Effect of oxygen vacancies in the ${\mathrm{SrTiO}}_3$ substrate on the electrical properties of the ${\mathrm{LaAlO}}_3∕{\mathrm{SrTiO}}_3$ interface

We experimentally investigated optical, electrical, and microstructural properties of heterointerfaces between two thin-film perovskite insulating materials, ${\mathrm{SrTiO}}_3$ (STO) and ${\mathrm{LaAlO}}_3$ (LAO), deposited at different oxygen pressure conditions. Cathode and photoluminescence experiments show that oxygen vacancies are formed in the bulk STO substrate during the growth of LAO films, resulting in high electrical conductivity and mobility values. In both high and low oxygen pressure interfaces, the electrical Hall mobilities follow a similar power-law dependence as observed in oxygen reduced STO bulk samples.

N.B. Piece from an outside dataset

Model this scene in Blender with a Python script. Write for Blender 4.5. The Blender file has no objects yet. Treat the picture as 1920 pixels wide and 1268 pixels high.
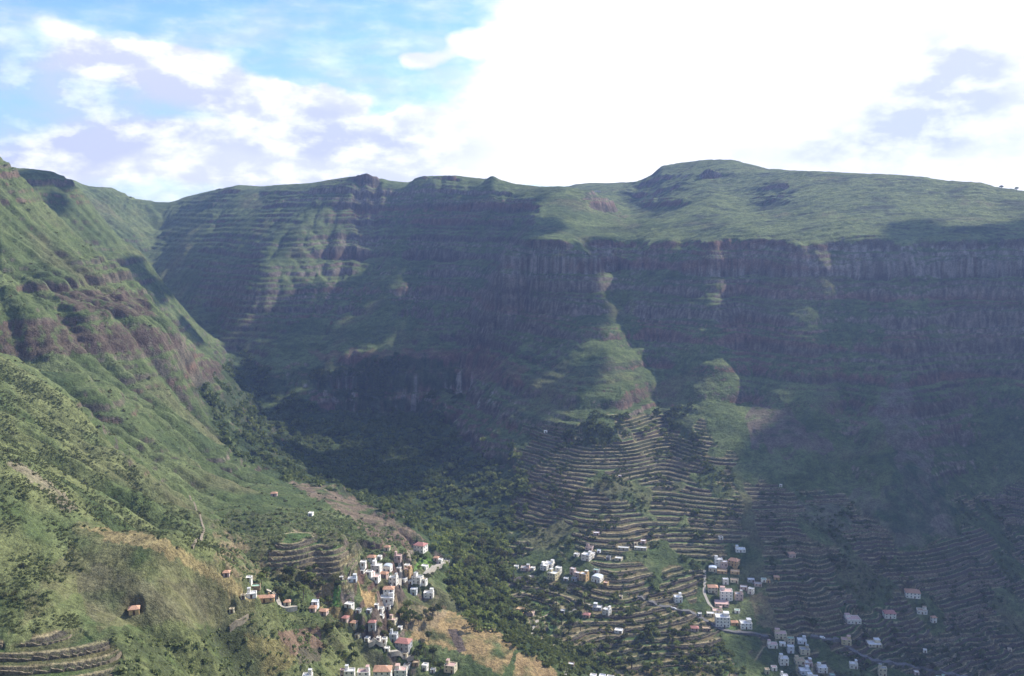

The results are confirmed on a microscopic level by local strain fields at the interface reaching $10\mathrm{nm}$ into the STO substrate.

Figure 1

(Color) Cathode and photoluminescence from various STO substrates and LAO/STO systems: (a) STO substrate annealed at ${10}^{-6}\mathrm{mbar}{\mathrm{O}}_2$, $800°\mathrm{C}$, and (b) after deposition of LAO film in the same conditions. (c) Substrate annealed at ${10}^{-4}\mathrm{mbar}{\mathrm{O}}_2$, $800°\mathrm{C}$ and (d) after LAO deposition. (e) Ar-ion bombarded STO single-crystal substrate. (f) Cathode luminescence from an as-received LAO single-crystal substrate. (g) Photoluminescence measurements of LAO/STO films grown under low oxygen pressure conditions and of an Ar-ion bombarded STO substrate.

Figure 2

(Color) Cathode luminescence from LAO/STO heterointerfaces: (a) as deposited at ${10}^{-6}\mathrm{mbar}{\mathrm{O}}_2$, (b) after re-oxygenation, (c) after vacuum annealing $\left({10}^{-7}\mathrm{mbar}\right)$ at $600°\mathrm{C}$, and (d) after ${\mathrm{H}}_2∕\mathrm{Ar}$ annealing.

Figure 3

(Color online) Sheet resistivity $R_{XX}$, charge-carrier density $n_S$, and Hall mobility ${\mu }_H$ for STO substrates annealed in deposition conditions (${10}^{-6}\mathrm{mbar}{\mathrm{O}}_2$, $800°\mathrm{C}$) and Ar-ion bombarded ($U=300\mathrm{eV}$, $J=0.2\mathrm{mA}∕{\mathrm{cm}}^2$) (open and solid circles); LAO/STO heterointerfaces prepared at low oxygen pressure $\left({10}^{-6}\mathrm{mbar}\right)$ as well as annealed at $500\mathrm{mbar}$ during cooling (open and solid diamonds); LAO/STO heterointerfaces prepared at high oxygen pressure $\left({10}^{-4}\mathrm{mbar}\right)$ and annealed at $500\mathrm{mbar}$ during cooling (open and solid triangles).

Figure 4

TEM cross-section micrographs of the LAO/STO interface for a film deposited at an oxygen pressure of ${10}^{-6}\mathrm{mbar}$. (a) U-shaped dark contrast is marked with arrows. (b) High-resolution electron microscope image showing details of the LAO/STO interface between misfit dislocations. (c) A fast Fourier-transform filtered image of the coherent interface between the dislocations.